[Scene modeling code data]

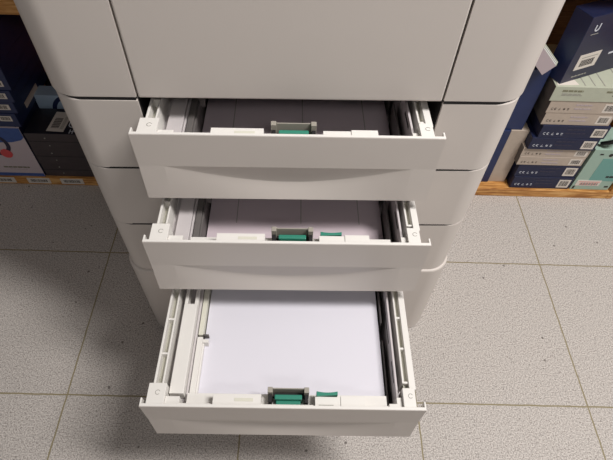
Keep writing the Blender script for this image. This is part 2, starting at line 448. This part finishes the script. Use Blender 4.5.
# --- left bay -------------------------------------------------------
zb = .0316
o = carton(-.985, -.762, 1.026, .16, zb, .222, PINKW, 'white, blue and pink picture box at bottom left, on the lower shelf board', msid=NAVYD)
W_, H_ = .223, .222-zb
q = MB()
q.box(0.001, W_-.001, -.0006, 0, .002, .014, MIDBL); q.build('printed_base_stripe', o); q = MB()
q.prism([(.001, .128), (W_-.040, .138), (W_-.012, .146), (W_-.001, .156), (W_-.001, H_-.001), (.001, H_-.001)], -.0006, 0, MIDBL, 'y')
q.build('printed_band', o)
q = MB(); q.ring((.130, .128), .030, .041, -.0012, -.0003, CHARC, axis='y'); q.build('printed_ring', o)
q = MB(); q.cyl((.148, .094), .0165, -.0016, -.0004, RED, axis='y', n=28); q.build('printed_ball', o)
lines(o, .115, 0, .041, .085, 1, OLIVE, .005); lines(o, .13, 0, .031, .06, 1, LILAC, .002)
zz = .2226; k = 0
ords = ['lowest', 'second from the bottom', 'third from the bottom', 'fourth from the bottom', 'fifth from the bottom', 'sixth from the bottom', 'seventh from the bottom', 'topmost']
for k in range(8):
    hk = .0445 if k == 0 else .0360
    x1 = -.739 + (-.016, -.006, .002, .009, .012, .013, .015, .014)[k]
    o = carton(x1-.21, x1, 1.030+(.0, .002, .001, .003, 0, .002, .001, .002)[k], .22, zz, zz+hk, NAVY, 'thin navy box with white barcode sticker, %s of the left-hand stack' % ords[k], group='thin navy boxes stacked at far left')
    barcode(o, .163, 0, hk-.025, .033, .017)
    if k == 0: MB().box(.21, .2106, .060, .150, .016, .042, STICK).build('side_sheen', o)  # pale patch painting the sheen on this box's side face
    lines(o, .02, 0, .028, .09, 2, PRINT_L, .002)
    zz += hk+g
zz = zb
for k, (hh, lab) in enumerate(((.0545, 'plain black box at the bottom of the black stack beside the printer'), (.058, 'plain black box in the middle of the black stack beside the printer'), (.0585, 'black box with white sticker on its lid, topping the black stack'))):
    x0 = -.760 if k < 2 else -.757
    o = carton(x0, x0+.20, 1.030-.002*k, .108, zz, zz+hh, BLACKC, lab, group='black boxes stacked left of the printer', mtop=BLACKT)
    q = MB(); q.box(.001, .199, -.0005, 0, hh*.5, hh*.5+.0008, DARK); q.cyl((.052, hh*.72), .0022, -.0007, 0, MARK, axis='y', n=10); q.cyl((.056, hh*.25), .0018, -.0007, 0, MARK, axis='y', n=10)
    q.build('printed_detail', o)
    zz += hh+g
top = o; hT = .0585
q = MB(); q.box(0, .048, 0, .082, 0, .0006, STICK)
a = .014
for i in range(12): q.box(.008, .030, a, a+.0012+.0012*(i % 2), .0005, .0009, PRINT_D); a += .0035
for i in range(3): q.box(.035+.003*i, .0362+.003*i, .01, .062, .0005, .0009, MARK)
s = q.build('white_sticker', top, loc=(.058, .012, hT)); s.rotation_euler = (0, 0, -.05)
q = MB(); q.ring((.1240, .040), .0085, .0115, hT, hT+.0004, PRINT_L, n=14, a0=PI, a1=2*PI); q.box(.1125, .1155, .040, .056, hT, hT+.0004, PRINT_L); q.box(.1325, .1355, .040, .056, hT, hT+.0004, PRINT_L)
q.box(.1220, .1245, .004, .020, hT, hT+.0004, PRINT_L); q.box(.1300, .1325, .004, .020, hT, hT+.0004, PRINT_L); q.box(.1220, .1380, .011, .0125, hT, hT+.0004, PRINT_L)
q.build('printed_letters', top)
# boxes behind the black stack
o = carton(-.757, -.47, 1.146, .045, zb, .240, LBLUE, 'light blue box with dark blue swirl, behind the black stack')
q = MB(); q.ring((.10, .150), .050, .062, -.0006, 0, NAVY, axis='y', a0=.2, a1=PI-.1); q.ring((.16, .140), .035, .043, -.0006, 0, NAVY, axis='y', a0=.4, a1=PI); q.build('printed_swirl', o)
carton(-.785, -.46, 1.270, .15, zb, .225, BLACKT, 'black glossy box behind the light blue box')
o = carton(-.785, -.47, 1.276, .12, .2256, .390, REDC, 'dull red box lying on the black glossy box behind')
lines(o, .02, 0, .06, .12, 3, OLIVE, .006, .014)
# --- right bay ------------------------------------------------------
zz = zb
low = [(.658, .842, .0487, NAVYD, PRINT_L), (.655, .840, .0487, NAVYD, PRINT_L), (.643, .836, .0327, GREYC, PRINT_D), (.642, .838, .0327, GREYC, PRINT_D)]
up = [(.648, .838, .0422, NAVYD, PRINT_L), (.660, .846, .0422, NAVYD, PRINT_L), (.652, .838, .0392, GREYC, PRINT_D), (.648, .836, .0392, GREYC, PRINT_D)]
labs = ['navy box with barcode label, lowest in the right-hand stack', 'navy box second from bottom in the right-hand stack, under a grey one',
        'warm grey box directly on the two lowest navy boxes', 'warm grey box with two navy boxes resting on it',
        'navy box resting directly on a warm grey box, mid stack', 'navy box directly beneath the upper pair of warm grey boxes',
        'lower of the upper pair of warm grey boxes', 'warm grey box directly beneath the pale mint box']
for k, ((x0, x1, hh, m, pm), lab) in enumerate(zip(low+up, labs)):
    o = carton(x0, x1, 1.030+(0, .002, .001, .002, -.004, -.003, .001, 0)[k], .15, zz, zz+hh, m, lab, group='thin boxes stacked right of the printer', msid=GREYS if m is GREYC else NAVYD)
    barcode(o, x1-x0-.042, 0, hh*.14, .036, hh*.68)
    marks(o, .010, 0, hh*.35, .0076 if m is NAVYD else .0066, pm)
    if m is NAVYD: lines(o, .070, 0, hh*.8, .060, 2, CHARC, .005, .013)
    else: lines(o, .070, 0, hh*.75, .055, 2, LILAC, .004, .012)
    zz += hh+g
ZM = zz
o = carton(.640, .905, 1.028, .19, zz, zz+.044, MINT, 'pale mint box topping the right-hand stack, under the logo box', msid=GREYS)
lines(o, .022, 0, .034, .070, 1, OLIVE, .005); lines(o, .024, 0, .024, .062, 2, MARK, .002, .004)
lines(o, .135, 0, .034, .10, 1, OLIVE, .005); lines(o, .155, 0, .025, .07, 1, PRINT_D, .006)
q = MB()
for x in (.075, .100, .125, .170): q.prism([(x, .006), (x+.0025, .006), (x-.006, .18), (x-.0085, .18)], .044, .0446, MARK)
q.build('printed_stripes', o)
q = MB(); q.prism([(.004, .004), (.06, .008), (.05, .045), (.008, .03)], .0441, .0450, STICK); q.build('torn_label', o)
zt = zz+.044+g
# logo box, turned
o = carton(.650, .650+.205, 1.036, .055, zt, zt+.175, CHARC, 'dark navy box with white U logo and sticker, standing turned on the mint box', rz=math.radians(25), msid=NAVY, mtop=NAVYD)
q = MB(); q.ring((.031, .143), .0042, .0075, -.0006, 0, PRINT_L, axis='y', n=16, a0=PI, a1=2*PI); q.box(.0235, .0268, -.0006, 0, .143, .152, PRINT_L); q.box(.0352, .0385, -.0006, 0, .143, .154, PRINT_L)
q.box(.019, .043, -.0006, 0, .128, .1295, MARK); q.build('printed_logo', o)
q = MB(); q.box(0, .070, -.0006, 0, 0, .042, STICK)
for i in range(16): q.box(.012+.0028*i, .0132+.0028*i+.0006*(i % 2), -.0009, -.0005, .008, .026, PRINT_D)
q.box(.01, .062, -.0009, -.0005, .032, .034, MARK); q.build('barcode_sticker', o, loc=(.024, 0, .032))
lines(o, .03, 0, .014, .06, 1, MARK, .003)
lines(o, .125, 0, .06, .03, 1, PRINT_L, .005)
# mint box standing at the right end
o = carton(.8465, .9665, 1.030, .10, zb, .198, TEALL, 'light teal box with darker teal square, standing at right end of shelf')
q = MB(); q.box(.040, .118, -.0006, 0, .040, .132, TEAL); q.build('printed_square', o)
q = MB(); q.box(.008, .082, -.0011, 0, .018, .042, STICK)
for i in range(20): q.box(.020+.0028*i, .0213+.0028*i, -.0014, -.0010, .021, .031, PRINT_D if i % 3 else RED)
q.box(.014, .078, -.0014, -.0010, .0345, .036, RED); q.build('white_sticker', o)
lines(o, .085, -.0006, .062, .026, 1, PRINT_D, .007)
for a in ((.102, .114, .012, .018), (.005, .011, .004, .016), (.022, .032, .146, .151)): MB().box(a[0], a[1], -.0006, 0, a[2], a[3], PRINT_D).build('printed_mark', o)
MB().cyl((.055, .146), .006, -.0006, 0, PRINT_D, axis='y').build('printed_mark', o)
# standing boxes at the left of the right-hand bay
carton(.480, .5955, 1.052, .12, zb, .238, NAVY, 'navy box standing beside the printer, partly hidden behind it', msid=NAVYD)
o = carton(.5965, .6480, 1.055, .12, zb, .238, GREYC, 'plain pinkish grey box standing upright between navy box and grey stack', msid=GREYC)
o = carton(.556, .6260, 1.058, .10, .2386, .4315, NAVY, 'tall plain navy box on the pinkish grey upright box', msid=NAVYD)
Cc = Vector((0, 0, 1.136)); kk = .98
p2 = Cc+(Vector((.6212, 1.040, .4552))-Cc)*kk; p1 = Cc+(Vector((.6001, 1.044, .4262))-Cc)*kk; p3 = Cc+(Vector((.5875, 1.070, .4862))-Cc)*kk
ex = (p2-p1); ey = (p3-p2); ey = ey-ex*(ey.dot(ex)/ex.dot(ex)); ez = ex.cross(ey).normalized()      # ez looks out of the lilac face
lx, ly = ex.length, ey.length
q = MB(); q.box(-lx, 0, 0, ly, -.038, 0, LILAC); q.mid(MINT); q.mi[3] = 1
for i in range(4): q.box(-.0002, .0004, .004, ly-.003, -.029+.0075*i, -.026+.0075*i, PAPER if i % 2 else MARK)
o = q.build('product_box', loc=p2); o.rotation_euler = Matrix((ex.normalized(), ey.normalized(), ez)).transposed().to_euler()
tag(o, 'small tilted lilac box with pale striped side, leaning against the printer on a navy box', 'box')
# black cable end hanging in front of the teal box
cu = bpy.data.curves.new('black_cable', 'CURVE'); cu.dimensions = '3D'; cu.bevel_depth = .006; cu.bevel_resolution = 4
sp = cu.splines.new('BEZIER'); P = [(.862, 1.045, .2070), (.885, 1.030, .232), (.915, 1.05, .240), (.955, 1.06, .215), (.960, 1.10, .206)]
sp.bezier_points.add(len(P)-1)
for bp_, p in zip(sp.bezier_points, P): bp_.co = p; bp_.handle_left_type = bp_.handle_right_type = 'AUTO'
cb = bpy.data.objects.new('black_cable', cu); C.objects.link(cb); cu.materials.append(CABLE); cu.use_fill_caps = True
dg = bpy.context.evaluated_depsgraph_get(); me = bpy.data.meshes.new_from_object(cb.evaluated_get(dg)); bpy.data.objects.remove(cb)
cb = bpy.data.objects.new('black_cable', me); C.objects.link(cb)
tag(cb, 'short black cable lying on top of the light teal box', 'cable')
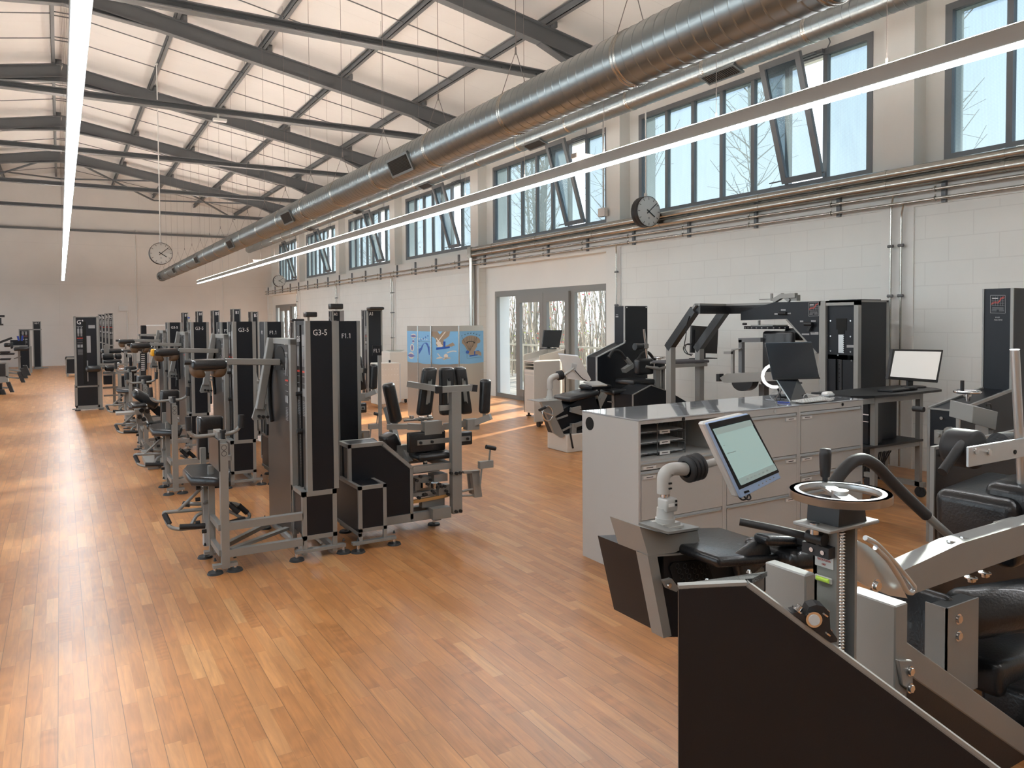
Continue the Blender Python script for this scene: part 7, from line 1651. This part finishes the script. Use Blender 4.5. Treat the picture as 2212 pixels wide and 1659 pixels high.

▶ _EXERCISE BRIEF_:
Exactly and only the lines from the line that contains "o = carton(.640, .905, 1.028, .19, zz, zz+.044, MINT, 'pale" through the line that contains "# logo box, turned" are to be repeated as they stand.

▶ _ANSWER IN FULL_:
o = carton(.640, .905, 1.028, .19, zz, zz+.044, MINT, 'pale mint box topping the right-hand stack, under the logo box', msid=GREYS)
lines(o, .022, 0, .034, .070, 1, OLIVE, .005); lines(o, .024, 0, .024, .062, 2, MARK, .002, .004)
lines(o, .135, 0, .034, .10, 1, OLIVE, .005); lines(o, .155, 0, .025, .07, 1, PRINT_D, .006)
q = MB()
for x in (.075, .100, .125, .170): q.prism([(x, .006), (x+.0025, .006), (x-.006, .18), (x-.0085, .18)], .044, .0446, MARK)
q.build('printed_stripes', o)
q = MB(); q.prism([(.004, .004), (.06, .008), (.05, .045), (.008, .03)], .0441, .0450, STICK); q.build('torn_label', o)
zt = zz+.044+g
# logo box, turned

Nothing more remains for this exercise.